Zdaniem europosła największe znaczenie miała groźba zniesienia przez USA embarga na eksport gazu łupkowego. - Dziś gaz łupkowy może być sprzedawany tylko w USA. Gdyby zniesiono to embargo, ceny gazu spadłyby o 20-30 procent. To dla Rosji byłaby katastrofa – mówił gość Moniki Olejnik.
Kamiński zgodził się z Moniką Olejnik, że reakcja USA była mocniejsza niż Unii Europejskiej. - Taka jest Unia Europejska. W niej jest ileś polityk zagranicznych, to już dzisiaj widać bardzo wyraźnie i nie oszukujmy się, że to się zmieni.
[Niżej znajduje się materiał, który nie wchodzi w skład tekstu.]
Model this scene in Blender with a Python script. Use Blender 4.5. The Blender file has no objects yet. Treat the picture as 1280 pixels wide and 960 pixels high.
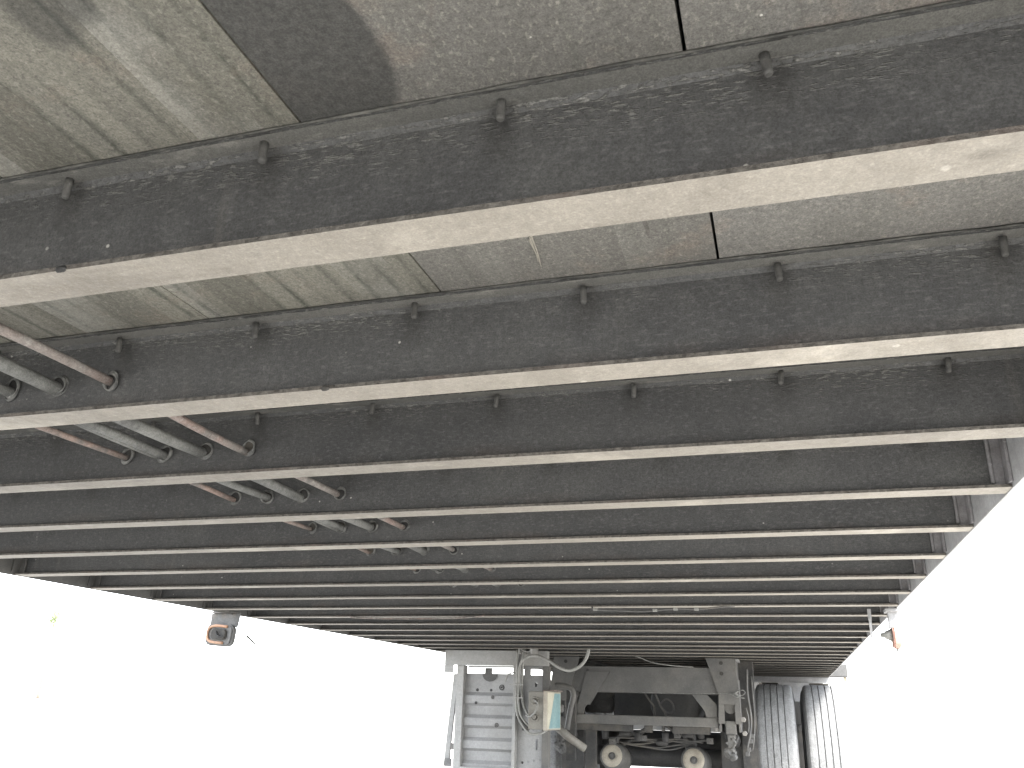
import bpy, bmesh, math, random
from mathutils import Vector, Matrix, noise
random.seed(7)
scene = bpy.context.scene
col = scene.collection
PI = math.pi

# ------------------------------------------------------------------ camera
EYE = 0.82                                   # lens height above the ground
cam_d = bpy.data.cameras.new("camera"); cam = bpy.data.objects.new("camera", cam_d); col.objects.link(cam)
cam_d.sensor_fit = 'HORIZONTAL'; cam_d.sensor_width = 36.0; cam_d.lens = 36.0 * 1068.17 / 1280.0
cam_d.clip_start = 0.01; cam_d.clip_end = 9000
R = Vector((0.95599041, 0.29217666, 0.02674188)); U = Vector((0.0794069, -0.34540161, 0.93508944))
F = Vector((-0.282448, 0.89181305, 0.35340148))
m3 = Matrix((R, U, -F)).transposed()
cam.matrix_world = Matrix.Translation((0, 0, EYE)) @ m3.to_4x4()
scene.camera = cam

# ------------------------------------------------------------------ sky, sun, exposure
SUN_EL, SUN_AZ = math.radians(52), math.radians(128)       # azimuth clockwise from +Y
w = bpy.data.worlds.new("World"); scene.world = w; w.use_nodes = True
nt = w.node_tree; nt.nodes.clear()
wo = nt.nodes.new('ShaderNodeOutputWorld'); bg = nt.nodes.new('ShaderNodeBackground')
sk = nt.nodes.new('ShaderNodeTexSky'); sk.sky_type = 'NISHITA'; sk.sun_disc = False
sk.sun_elevation = SUN_EL; sk.sun_rotation = SUN_AZ; sk.dust_density = 1.0; sk.air_density = 1.0
hs = nt.nodes.new('ShaderNodeHueSaturation'); hs.inputs['Saturation'].default_value = 0.27
nt.links.new(sk.outputs[0], hs.inputs['Color']); nt.links.new(hs.outputs[0], bg.inputs[0])
nt.links.new(bg.outputs[0], wo.inputs[0]); bg.inputs[1].default_value = 0.15
sl = bpy.data.lights.new("sun", 'SUN'); sun = bpy.data.objects.new("sun", sl); col.objects.link(sun)
sl.energy = 1.5; sl.angle = math.radians(14); sl.color = (1.0, 0.965, 0.91)
sd = Vector((math.sin(SUN_AZ) * math.cos(SUN_EL), math.cos(SUN_AZ) * math.cos(SUN_EL), math.sin(SUN_EL)))
sun.rotation_euler = sd.to_track_quat('Z', 'Y').to_euler()
scene.view_settings.view_transform = 'Standard'; scene.view_settings.look = 'None'
scene.view_settings.exposure = 3.25; scene.view_settings.gamma = 1.0; scene.view_settings.use_curve_mapping = False
scene.cycles.max_bounces = 8; scene.cycles.diffuse_bounces = 5

# ------------------------------------------------------------------ node material helper
class N:
    def __init__(s, name):
        s.m = bpy.data.materials.new(name); s.m.use_nodes = True; s.t = s.m.node_tree
        s.b = s.t.nodes['Principled BSDF']; s.pos = s.t.nodes.new('ShaderNodeNewGeometry').outputs['Position']
    def new(s, k): return s.t.nodes.new(k)
    def lk(s, a, b): s.t.links.new(a, b)
    def put(s, sock, v):
        if hasattr(v, 'is_linked') or hasattr(v, 'links'): s.lk(v, sock)
        else: sock.default_value = v
    def scale(s, vec, sc, off=(0, 0, 0)):
        n = s.new('ShaderNodeMapping'); s.lk(vec, n.inputs[0]); n.inputs['Scale'].default_value = sc
        n.inputs['Location'].default_value = off; return n.outputs[0]
    def noise(s, sc, detail=4, rough=.55, vec=None, stretch=None, off=(0, 0, 0)):
        v = vec or s.pos
        if stretch or off != (0, 0, 0): v = s.scale(v, stretch or (1, 1, 1), off)
        n = s.new('ShaderNodeTexNoise'); s.lk(v, n.inputs['Vector']); n.inputs['Scale'].default_value = sc
        n.inputs['Detail'].default_value = detail; n.inputs['Roughness'].default_value = rough
        return n.outputs[0]
    def voro(s, sc, feature='F1', vec=None):
        n = s.new('ShaderNodeTexVoronoi'); n.feature = feature; s.lk(vec or s.pos, n.inputs['Vector']); n.inputs['Scale'].default_value = sc
        return n
    def ramp(s, fac, a, b, ca=0.0, cb=1.0):
        n = s.new('ShaderNodeMapRange'); s.lk(fac, n.inputs[0]); n.inputs[1].default_value = a; n.inputs[2].default_value = b
        n.inputs[3].default_value = ca; n.inputs[4].default_value = cb; return n.outputs[0]
    def mth(s, op, a, b=0.0, c=0.0):
        n = s.new('ShaderNodeMath'); n.operation = op
        for i, v in enumerate((a, b, c)): s.put(n.inputs[i], v)
        return n.outputs[0]
    def mix(s, fac, a, b, mode='MIX'):
        n = s.new('ShaderNodeMix'); n.data_type = 'RGBA'; n.blend_type = mode
        s.put(n.inputs[0], fac)
        for sock, v in ((n.inputs[6], a), (n.inputs[7], b)):
            if isinstance(v, tuple): v = tuple(v) + ((1,) if len(v) == 3 else ())
            s.put(sock, v)
        return n.outputs[2]
    def grey(s, f):
        n = s.new('ShaderNodeCombineXYZ')
        for i in range(3): s.lk(f, n.inputs[i])
        return n.outputs[0]
    def sep(s, vec=None):
        n = s.new('ShaderNodeSeparateXYZ'); s.lk(vec or s.pos, n.inputs[0]); return n.outputs
    def fin(s, colr, rough=.6, metal=0.0, bump=None, bs=.3, bd=.004, spec=.4, grit=0.0, vary=0.0, freq=620):
        if grit:      # fine grit: grains of 1 to 3 mm, clumped by a coarser noise
            g1 = s.noise(freq, 3, .75, off=(2, 7, 4)); g2 = s.noise(freq * .27, 4, .7, off=(8, 1, 4))
            f = s.mth('MULTIPLY', s.ramp(g1, .34, .66, 1 - grit, 1 + grit), s.ramp(g2, .32, .68, 1 - grit * .7, 1 + grit * .7))
            colr = s.mix(1.0, colr, s.grey(f), 'MULTIPLY')
        if vary:      # every piece has aged a little differently
            rnd = s.new('ShaderNodeObjectInfo').outputs['Random']
            colr = s.mix(1.0, colr, s.grey(s.ramp(rnd, 0, 1, 1 - vary, 1 + vary)), 'MULTIPLY')
        s.put(s.b.inputs['Base Color'], colr + (1,) if isinstance(colr, tuple) else colr)
        s.put(s.b.inputs['Roughness'], rough); s.b.inputs['Metallic'].default_value = metal
        s.b.inputs['Specular IOR Level'].default_value = spec
        if bump is not None:
            n = s.new('ShaderNodeBump'); n.inputs['Strength'].default_value = bs; n.inputs['Distance'].default_value = bd
            s.lk(bump, n.inputs['Height']); s.lk(n.outputs[0], s.b.inputs['Normal'])
        return s.m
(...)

Nie ma jednej polityki zagranicznej UE – stwierdził.
Kamiński ocenił, że Władimir Putin w momencie kryzysu zastosował metodę, która dotychczas przynosiła mu sukces. – Putin lubi sięgać po prymitywny nacjonalizm, który jednoczy Rosjan wokół niego. Dziś to jest niechęć do Ukrainy, Polski, Litwy. To pięknie współbrzmi z prymitywną rosyjską propagandą – mówił.
- To jest tragedia Rosji, że za fanaberie władców płaci naród rosyjski, często swoją krwią. Dziś na szczęście nie muszą płacić krwią – dodał.